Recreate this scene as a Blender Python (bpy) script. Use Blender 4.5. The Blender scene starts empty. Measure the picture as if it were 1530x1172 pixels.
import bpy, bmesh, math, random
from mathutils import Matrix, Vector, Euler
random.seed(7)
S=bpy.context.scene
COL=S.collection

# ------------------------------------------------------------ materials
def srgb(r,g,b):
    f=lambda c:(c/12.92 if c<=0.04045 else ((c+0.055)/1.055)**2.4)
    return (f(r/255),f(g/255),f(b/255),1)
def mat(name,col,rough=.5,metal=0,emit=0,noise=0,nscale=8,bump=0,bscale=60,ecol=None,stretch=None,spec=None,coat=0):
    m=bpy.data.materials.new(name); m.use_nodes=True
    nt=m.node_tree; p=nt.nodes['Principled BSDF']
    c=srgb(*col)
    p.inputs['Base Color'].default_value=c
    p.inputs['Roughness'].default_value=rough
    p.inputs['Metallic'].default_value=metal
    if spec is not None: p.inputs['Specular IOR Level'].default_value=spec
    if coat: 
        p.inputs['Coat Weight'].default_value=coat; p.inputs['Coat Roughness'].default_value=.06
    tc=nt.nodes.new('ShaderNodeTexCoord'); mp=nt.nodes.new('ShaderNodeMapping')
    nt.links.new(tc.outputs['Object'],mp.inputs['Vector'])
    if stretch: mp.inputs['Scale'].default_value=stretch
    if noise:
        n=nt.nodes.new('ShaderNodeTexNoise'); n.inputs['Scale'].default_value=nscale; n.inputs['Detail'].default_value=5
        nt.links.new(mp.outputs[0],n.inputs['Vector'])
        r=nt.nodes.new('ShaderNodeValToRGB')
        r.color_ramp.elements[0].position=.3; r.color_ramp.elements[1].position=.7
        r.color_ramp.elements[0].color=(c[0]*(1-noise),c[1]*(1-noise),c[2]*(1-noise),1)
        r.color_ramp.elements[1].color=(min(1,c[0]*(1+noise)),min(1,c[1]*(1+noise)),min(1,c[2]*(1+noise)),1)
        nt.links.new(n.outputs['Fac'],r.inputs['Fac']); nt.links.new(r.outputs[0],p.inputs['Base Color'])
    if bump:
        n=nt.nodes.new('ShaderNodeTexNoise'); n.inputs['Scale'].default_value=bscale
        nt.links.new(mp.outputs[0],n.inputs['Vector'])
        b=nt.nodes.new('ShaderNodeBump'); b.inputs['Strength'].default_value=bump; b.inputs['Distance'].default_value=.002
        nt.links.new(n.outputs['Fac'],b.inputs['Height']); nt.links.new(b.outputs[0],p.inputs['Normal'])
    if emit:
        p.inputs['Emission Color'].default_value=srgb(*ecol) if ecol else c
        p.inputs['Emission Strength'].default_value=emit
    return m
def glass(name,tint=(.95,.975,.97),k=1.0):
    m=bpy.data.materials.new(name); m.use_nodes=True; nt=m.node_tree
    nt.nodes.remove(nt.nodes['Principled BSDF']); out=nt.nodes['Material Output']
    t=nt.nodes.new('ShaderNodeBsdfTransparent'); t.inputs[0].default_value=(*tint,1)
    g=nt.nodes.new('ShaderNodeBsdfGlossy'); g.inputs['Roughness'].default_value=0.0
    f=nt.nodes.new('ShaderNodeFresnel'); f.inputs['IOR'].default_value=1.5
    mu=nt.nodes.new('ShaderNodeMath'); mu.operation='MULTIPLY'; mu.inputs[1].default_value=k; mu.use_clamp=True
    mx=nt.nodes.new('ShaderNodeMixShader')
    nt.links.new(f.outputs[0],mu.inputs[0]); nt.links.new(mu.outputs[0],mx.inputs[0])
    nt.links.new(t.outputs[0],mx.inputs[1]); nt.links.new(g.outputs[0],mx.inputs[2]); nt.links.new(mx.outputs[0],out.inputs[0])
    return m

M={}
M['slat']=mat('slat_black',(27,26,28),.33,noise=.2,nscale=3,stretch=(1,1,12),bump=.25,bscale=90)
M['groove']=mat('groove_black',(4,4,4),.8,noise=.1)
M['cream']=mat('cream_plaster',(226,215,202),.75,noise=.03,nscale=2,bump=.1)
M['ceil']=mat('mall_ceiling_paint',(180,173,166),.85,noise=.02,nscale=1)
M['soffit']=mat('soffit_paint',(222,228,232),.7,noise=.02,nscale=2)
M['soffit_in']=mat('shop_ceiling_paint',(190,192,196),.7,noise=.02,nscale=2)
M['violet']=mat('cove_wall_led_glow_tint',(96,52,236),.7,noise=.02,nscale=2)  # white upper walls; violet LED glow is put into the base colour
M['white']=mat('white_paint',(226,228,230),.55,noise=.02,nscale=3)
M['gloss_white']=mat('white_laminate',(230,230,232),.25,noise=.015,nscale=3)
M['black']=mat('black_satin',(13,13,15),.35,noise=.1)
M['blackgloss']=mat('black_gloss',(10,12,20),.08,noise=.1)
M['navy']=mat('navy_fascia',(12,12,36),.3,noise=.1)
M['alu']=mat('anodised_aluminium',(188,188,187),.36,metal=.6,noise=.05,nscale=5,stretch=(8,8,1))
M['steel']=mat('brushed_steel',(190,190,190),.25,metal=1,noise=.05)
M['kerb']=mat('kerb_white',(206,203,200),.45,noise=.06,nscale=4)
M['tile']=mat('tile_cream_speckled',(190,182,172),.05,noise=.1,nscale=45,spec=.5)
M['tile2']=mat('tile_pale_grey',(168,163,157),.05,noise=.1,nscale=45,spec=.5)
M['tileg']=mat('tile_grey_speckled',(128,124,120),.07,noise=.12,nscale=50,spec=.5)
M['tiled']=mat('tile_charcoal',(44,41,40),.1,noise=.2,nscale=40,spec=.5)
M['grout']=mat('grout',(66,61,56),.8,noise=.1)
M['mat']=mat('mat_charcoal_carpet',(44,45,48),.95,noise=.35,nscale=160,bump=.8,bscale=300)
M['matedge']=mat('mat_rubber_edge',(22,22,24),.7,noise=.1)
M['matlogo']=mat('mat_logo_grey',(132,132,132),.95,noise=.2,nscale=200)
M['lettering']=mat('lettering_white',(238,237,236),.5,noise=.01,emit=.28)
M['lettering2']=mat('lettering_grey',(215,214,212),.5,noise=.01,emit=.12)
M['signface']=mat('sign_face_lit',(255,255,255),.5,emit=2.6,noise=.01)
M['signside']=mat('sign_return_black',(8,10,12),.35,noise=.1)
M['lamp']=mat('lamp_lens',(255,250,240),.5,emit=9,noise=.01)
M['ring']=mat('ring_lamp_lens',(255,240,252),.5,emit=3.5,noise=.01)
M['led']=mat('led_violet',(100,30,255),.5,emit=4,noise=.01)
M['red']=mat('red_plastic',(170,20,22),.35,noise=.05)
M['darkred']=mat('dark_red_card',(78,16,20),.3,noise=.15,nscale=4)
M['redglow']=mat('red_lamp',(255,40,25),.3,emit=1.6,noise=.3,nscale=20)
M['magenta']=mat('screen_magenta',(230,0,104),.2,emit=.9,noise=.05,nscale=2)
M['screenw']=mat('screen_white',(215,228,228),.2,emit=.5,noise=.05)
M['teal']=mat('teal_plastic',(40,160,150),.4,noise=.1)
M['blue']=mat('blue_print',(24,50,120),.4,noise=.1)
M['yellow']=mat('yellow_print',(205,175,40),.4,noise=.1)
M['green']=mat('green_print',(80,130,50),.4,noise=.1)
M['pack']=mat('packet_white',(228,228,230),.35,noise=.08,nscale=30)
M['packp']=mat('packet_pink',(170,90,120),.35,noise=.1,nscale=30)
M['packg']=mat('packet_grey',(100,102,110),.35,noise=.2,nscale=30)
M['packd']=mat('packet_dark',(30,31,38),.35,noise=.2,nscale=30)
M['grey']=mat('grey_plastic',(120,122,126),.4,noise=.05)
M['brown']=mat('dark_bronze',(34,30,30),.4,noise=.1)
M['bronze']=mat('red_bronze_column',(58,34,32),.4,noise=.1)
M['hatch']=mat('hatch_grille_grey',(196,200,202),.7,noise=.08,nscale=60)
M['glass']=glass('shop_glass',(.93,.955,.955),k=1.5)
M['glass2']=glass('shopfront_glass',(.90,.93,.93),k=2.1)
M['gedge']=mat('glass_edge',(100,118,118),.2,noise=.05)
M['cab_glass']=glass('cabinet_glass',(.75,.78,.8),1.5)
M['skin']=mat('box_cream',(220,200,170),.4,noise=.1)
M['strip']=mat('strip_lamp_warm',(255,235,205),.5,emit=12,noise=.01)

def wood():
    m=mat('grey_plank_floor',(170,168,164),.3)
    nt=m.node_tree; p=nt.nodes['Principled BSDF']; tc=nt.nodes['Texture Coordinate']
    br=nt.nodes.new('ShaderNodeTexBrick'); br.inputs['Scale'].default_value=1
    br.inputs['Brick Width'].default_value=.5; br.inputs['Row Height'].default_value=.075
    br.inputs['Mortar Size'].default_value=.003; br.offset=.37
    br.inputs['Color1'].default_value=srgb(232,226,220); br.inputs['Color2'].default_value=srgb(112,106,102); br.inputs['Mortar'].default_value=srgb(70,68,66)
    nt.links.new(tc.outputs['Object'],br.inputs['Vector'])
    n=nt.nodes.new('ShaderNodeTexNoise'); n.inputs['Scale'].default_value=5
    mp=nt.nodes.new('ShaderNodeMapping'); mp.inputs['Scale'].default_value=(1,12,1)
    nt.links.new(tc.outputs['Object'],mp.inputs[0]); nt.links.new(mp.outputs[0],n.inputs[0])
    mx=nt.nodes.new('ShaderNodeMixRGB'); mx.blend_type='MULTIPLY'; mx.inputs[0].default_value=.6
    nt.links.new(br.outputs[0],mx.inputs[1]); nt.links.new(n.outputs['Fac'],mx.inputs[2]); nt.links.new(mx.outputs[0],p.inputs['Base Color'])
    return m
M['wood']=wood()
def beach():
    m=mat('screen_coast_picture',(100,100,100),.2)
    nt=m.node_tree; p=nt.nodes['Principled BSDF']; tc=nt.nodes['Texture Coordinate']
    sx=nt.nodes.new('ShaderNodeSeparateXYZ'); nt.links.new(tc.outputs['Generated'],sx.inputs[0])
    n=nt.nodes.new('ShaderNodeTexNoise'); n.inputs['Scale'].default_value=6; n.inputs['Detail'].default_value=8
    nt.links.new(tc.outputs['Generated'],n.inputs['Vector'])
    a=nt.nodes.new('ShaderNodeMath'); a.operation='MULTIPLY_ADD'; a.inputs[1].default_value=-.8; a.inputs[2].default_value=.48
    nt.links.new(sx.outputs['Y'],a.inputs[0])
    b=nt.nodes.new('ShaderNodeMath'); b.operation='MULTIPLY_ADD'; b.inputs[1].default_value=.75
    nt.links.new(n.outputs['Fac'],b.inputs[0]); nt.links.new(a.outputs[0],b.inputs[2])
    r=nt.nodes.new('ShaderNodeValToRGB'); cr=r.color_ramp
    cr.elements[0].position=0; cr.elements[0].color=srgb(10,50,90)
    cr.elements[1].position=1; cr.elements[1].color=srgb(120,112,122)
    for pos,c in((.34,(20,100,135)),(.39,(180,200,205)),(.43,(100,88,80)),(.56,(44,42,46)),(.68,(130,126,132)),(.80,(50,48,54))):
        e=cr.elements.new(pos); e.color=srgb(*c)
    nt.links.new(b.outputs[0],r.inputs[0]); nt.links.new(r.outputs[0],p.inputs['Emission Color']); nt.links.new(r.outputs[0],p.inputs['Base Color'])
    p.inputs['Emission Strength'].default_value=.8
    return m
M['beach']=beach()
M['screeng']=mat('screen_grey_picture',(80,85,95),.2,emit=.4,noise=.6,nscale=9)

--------

- **What the exercise asks**
Everything from the first line above up to and including the line that contains "COL=S.collection" should be printed exactly; please print only that.

- **Solution**
Recreate this scene as a Blender Python (bpy) script. Use Blender 4.5. The Blender scene starts empty. Measure the picture as if it were 1530x1172 pixels.
import bpy, bmesh, math, random
from mathutils import Matrix, Vector, Euler
random.seed(7)
S=bpy.context.scene
COL=S.collection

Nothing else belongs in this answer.